The second lieutenant opposed, according to soldiers, but Gomez didn’t need his approval. Torres’ murder had already been approved by Blanco’s superior.

The murder and the order to kill the neighbors

In the evening, the soldiers who were spying on the demobilized guerrilla informed Gomez that Torres had left his parents’ farm on his moped and was on his way to the village of Miraflores.

The FARC member had to pass the Sinai military base where Gomez, soldiers William Alarcon, Jorman Buritica and Cristian Casilimas stopped the victim, according to the prosecution.

Gomez executed Torres after which Alarcon dragged the body away from the road. Buritica and Casilimas hid the moped, according to the leaked prosecution documents.

The soldiers began digging the grave inside the army compound, but were caught red-handed by the neighbors who had gone looking for Torres after he failed to arrive in Miraflores.

Gomez immediately called the colonel to inform him that Torres had been killed, but that the neighbors had found out about the murder.

Perez ordered his subordinate to “check them , because they are next” and to report that all was quiet over the radio.

The obstruction of justice

The whole plot went wrong. Because the neighbors had recorded the incident and had warned civilian authorities, both Perez and Gomez were called to the army base to be interrogated by prosecutors.

The FARC made the murder of their member public and the defense minister began spinning his web of lies.
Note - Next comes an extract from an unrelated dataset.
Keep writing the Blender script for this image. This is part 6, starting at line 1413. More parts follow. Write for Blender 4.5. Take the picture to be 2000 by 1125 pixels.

The prosecutors reportedly got their hands on the chats in the soldiers’ “Dimar Torres” Whatsapp group in which the entire conspiracy became obvious. They are ready to take the lieutenant colonel and his subordinates to court.

The problem is that nobody reportedly knows where the lieutenant colonel is while his attorneys are trying to make the criminal charges disappear into the military impunity system.

Meanwhile, Duque is further undermining his virtually non-existent credibility by claiming his defense minister’s lies were a quest for truth.